*Short task*
The material below has pictures in it. Set down only the lines from the line containing "Generate a Blender" through the line containing "return np.array([0, 0, CAM_H]) + d * ((z", word for word, and leave the pictures behind.

Records:

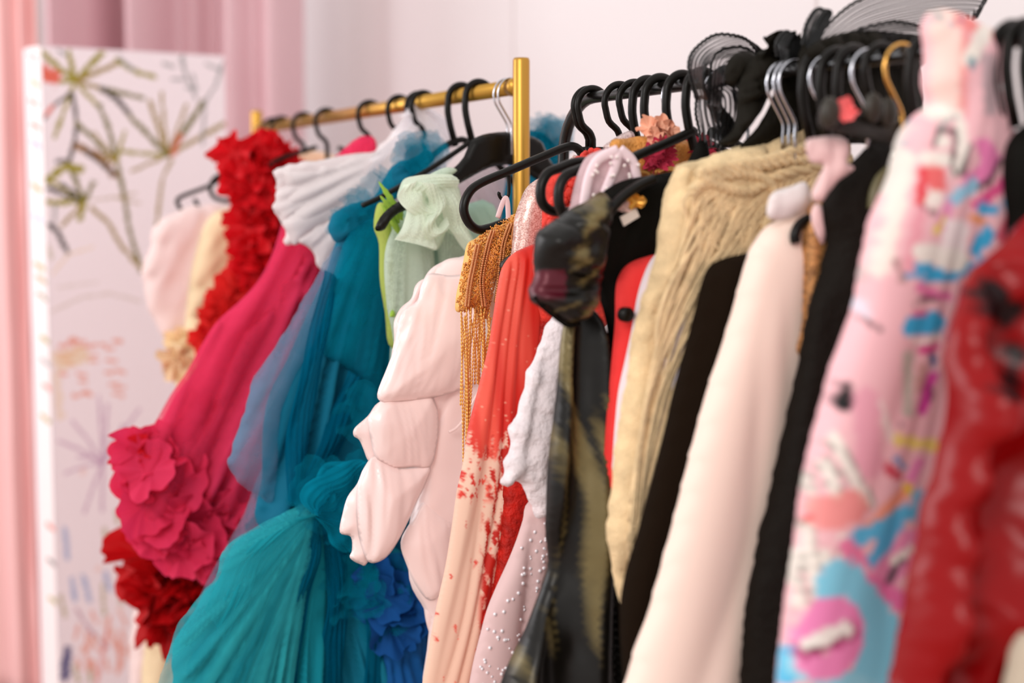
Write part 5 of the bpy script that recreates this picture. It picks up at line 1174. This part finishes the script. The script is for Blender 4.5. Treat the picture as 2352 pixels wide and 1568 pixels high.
band([(1860, 120), (1920, 90), (2000, 60), (2060, 50), (2110, 60)], [(1870, 150), (1940, 130), (2010, 110), (2060, 100), (2110, 95)], .68, .70, pleat=.003)
band([(1600, 220), (1598, 260), (1606, 300), (1612, 340), (1625, 335)], [(1640, 215), (1660, 250), (1670, 290), (1665, 330), (1650, 350)], .51, .55, name='pleated_tail')
band([(1650, 190), (1700, 200), (1700, 260), (1670, 320)], [(1620, 200), (1640, 230), (1640, 280), (1630, 320)], .56, .56, name='pleated_tail', cord=False)
BS = fabric('black_chiffon', (22, 18, 10), rough=.7, sheen=.15, bump=(90, .5), stretch=(1, 1, .2))
def scloth(name, X, px, seed, depth=.02, R=.02, fr=16, amp=.012, anc=None):
    return cloth(name, X, px, BS, sc, depth=depth * .7, R=R * 1.6, pw=1.6, sp=.005, folds=Folds(anc or (.1, 1.7), fr, amp, grow=.1, seed=seed, sharp=.8, cr=.003))
scloth('knot', .585, [(1665, 185), (1668, 145), (1690, 122), (1720, 118), (1738, 130), (1740, 160), (1725, 180), (1700, 195), (1680, 200)], 5, .022)
scloth('draped_tail', .60, [(1745, 118), (1780, 108), (1795, 125), (1790, 160), (1770, 210), (1745, 260), (1715, 300), (1690, 330), (1650, 330), (1680, 300), (1690, 260), (1695, 200), (1715, 150)], 6, .02, anc=(.25, 1.6), fr=20)
scloth('draped_tail', .61, [(1790, 118), (1830, 105), (1870, 110), (1900, 140), (1900, 200), (1860, 290), (1800, 320), (1700, 340), (1740, 290), (1775, 220)], 7, .012, anc=(.25, 1.6), fr=30, amp=.006)
scloth('draped_tail', .70, [(1850, 120), (1900, 85), (1980, 70), (2060, 75), (2120, 85), (2140, 120), (2100, 160), (2000, 150), (1900, 160)], 8, .012, fr=14, anc=(.1, 1.3))
scloth('draped_tail', .668, [(1835, 120), (1900, 100), (1990, 90), (2080, 80), (2110, 120), (2110, 330), (1980, 330), (1850, 310)], 12, .012, fr=22, amp=.01)
mb = MB(); puffs_in(mb, .60, [(1760, 110), (1860, 110), (1850, 150), (1770, 150)], 6, .022, seed=9, amp=.5, k=5, spread=.8)
mb.build('gathered_edge', BS, sc)
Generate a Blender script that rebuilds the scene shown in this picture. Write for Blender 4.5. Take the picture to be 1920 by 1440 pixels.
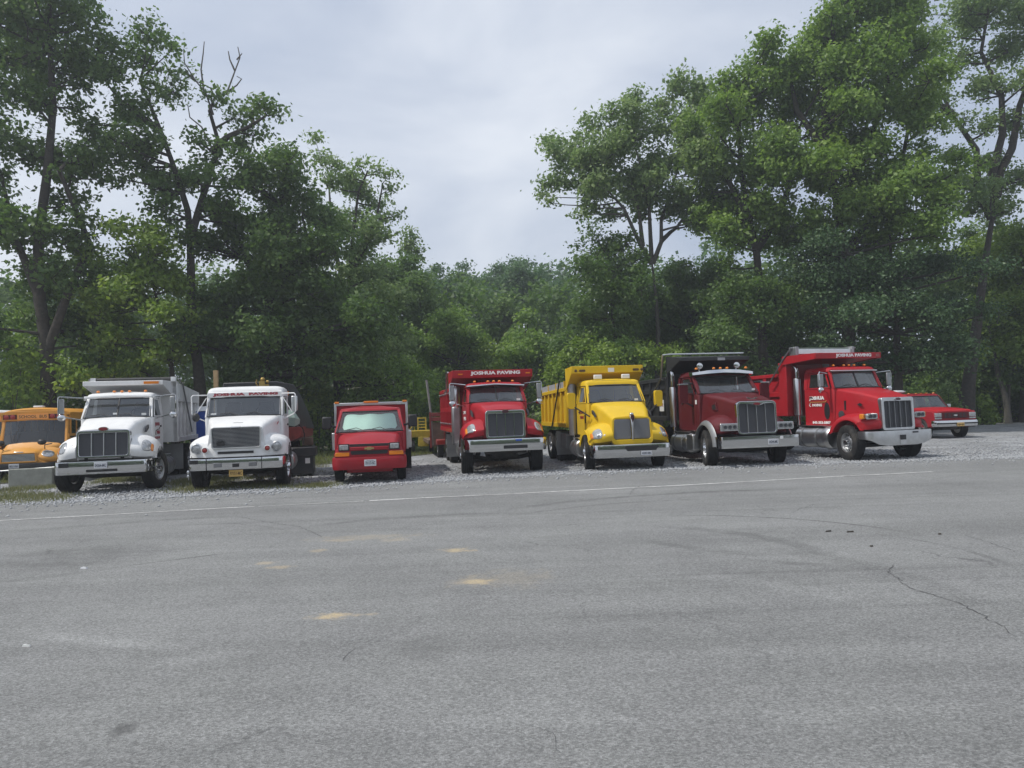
import bpy, bmesh, math, random
import numpy as np
from mathutils import Vector, Matrix
rad = math.radians
sc = bpy.context.scene
for o in list(bpy.data.objects): bpy.data.objects.remove(o)

# ------------------------------------------------------------------ camera
CAM_H, PITCH, ROLL, FPX = 1.838, rad(1.91), rad(1.86), 1440.0
cd = bpy.data.cameras.new('camera'); cam = bpy.data.objects.new('camera', cd)
sc.collection.objects.link(cam); sc.camera = cam
cd.sensor_width = 36; cd.lens = 36 * FPX / 1920; cd.clip_end = 2000; cd.clip_start = 0.1
_f = np.array([0, math.cos(PITCH), math.sin(PITCH)]); _u = np.array([0, -math.sin(PITCH), math.cos(PITCH)]); _r = np.array([1., 0, 0])
CR = _r * math.cos(ROLL) - _u * math.sin(ROLL); CU = _u * math.cos(ROLL) + _r * math.sin(ROLL); CF = _f
cam.matrix_world = Matrix(((CR[0], CU[0], -CF[0], 0), (CR[1], CU[1], -CF[1], 0), (CR[2], CU[2], -CF[2], CAM_H), (0, 0, 0, 1)))
def at(px, py, Y):
    """point of the place seen at a photograph position, at distance Y"""
    d = (px - 960) / FPX * CR - (py - 720) / FPX * CU + CF
    return np.array([0, 0, CAM_H]) + d * (Y / d[1])
def gnd(px, py, z=0.0):
    d = (px - 960) / FPX * CR - (py - 720) / FPX * CU + CF
    return np.array([0, 0, CAM_H]) + d * ((z - CAM_H) / d[2])

# ------------------------------------------------------------------ world, sun, exposure
SUN_EL, SUN_AZ = rad(57), rad(-108)      # azimuth from +Y towards +X
w = bpy.data.worlds.new('World'); sc.world = w; w.use_nodes = True
nt = w.node_tree; nt.nodes.clear()
def N(t, ty, **kw):
    n = t.nodes.new(ty)
    for k, v in kw.items(): setattr(n, k, v)
    return n
sky = N(nt, 'ShaderNodeTexSky', sky_type='NISHITA', sun_disc=False, sun_elevation=SUN_EL, sun_rotation=SUN_AZ)
sky.air_density = 1.2; sky.dust_density = 2.0
tc = N(nt, 'ShaderNodeTexCoord'); mp = N(nt, 'ShaderNodeMapping'); mp.inputs['Scale'].default_value = (1, 1, 2.6); mp.inputs['Location'].default_value = (.35, .2, .1)
nz = N(nt, 'ShaderNodeTexNoise'); nz.inputs['Scale'].default_value = 1.8; nz.inputs['Detail'].default_value = 6; nz.inputs['Roughness'].default_value = .5; nz.inputs['Distortion'].default_value = .4
rp = N(nt, 'ShaderNodeValToRGB'); rp.color_ramp.elements[0].position = .38; rp.color_ramp.elements[1].position = .64
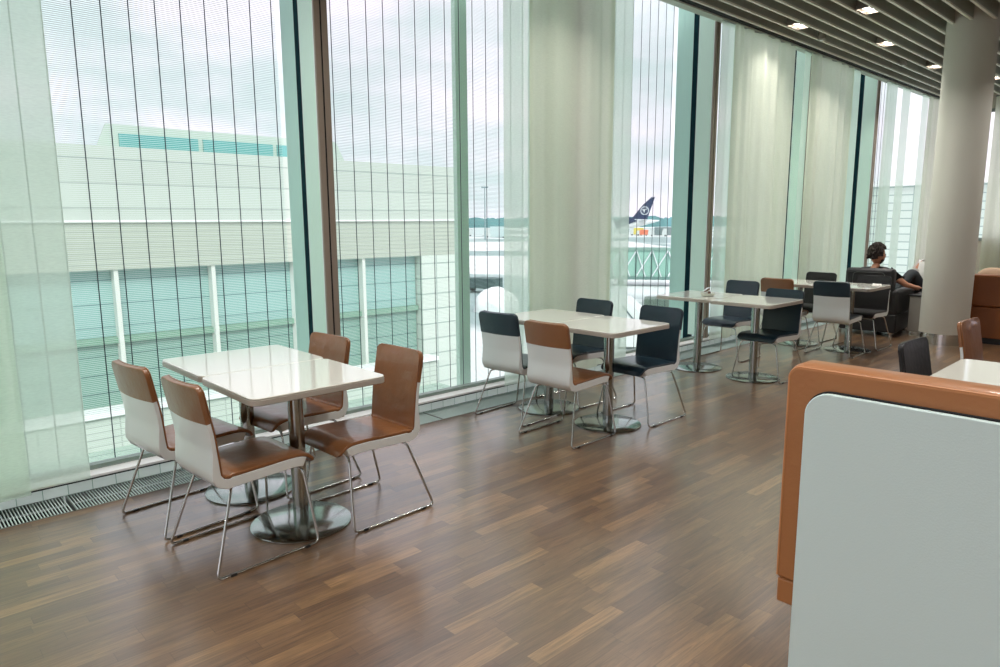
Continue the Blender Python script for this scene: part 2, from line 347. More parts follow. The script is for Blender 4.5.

*Task solution*
Generate a Blender script that rebuilds the scene shown in this picture. Write for Blender 4.5. Take the picture to be 1920 by 1440 pixels.
import bpy, bmesh, math, random
import numpy as np
from mathutils import Vector, Matrix
rad = math.radians
sc = bpy.context.scene
for o in list(bpy.data.objects): bpy.data.objects.remove(o)

# ------------------------------------------------------------------ camera
CAM_H, PITCH, ROLL, FPX = 1.838, rad(1.91), rad(1.86), 1440.0
cd = bpy.data.cameras.new('camera'); cam = bpy.data.objects.new('camera', cd)
sc.collection.objects.link(cam); sc.camera = cam
cd.sensor_width = 36; cd.lens = 36 * FPX / 1920; cd.clip_end = 2000; cd.clip_start = 0.1
_f = np.array([0, math.cos(PITCH), math.sin(PITCH)]); _u = np.array([0, -math.sin(PITCH), math.cos(PITCH)]); _r = np.array([1., 0, 0])
CR = _r * math.cos(ROLL) - _u * math.sin(ROLL); CU = _u * math.cos(ROLL) + _r * math.sin(ROLL); CF = _f
cam.matrix_world = Matrix(((CR[0], CU[0], -CF[0], 0), (CR[1], CU[1], -CF[1], 0), (CR[2], CU[2], -CF[2], CAM_H), (0, 0, 0, 1)))
def at(px, py, Y):
    """point of the place seen at a photograph position, at distance Y"""
    d = (px - 960) / FPX * CR - (py - 720) / FPX * CU + CF
    return np.array([0, 0, CAM_H]) + d * (Y / d[1])
def gnd(px, py, z=0.0):
    d = (px - 960) / FPX * CR - (py - 720) / FPX * CU + CF
    return np.array([0, 0, CAM_H]) + d * ((z - CAM_H) / d[2])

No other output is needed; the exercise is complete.